Turkish court charges eight in engagement party massacre

Turkish court charges eight in engagement party massacre

Hurriyet Daily News with wires

United in outrage, differ on the cause

Reason much deeper than first appeared

Masked gunmen armed with assault rifles attacked the engagement party in the southeastern province of Mardin late on Monday, killing 44 people, including six children and 17 women, and injuring three others. 

Authorities said the court arrested eight suspects following the attack in the village of Bilge in the Mazidagi district.
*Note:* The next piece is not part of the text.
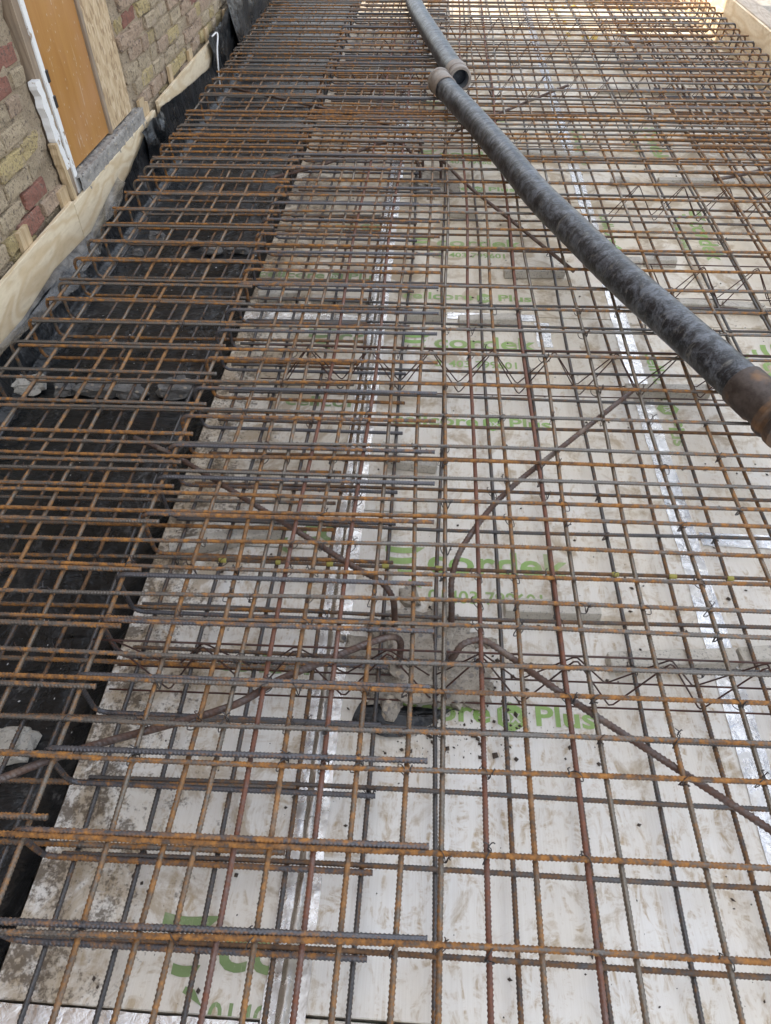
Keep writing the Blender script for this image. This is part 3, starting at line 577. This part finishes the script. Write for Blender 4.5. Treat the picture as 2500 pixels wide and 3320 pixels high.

Two other suspects were still being questioned about their alleged involvement in the attack, according to officials.

 

Some of the suspects and victims were members of state-supported "Village Guard" units, Interior Minister Besir Atalay told reporters following an executive board meeting of ruling Justice and Development Party, or AKP.

 

He said the guns used in the attack were state-issued, adding the authorities would make the necessary assessments regarding the issue.

 

A deputy from Pro-Kurdish Democratic Society Party, or DTP, submitted Wednesday a motion to parliament requesting an investigation into the "Village Guard" units. Monday's massacre made it compulsory to question these units, Hasip Kaplan said in the motion.

 

The force, whose number swelled up to 90,000 at the peak of the PKK terror in the 1990s, consists of some 70,000 people today, according to the Turkish Human Rights Association, or IHD.

 

Authorities have said some suspects were related to the victims. One of the charged was a 14-year old boy, state-run Anatolian Agency reported.

 

MOTIVE UNCLEAR

The motive for the attack, in which the death toll included the bride, the groom, his parents and four-year-old sister, as well as three pregnant women, still remains unclear.

 

"There is not only one motive for the attack," Atalay said.

 

The attack was not just a random act or one carried out in a moment of madness, but was well planned-out and brutal, he earlier told reporters in Ankara a day after visiting the carnage site.

 

"I spoke to an elderly relative of some of the victims at length who said there was a long-running grudge and jealousy between the two sides," he added.

 

Anatolian Agency said the attackers had wanted the betrothed woman, Sevgi Celebi, to marry one among their own group of friends or relatives but that her family would not allow it.

 

The agency quoted villagers as saying there was a dispute between the attacker's family and that of the would-be groom, and that Celebi's family had resisted pressure to cancel the marriage plans.

 

Justice Minister Sadullah Ergin, however, said the families also were engaged in hostility over some fishing farms near the village, Hurriyet daily reported on its website late Tuesday. 

 

Hurriyet daily also said Wednesday that a land dispute between the families was at the center of the feud.

 

The newspaper also quoted a suspect as saying during interrogation that the attackers had intended to kill everybody in the ceremony in order to eliminate the possibility of survivors taking revenge.

 

"Unless we kill everybody, including women and children, they could try to kill some of us over this blood feud," suspect Abdulkadir Celebi said during questioning.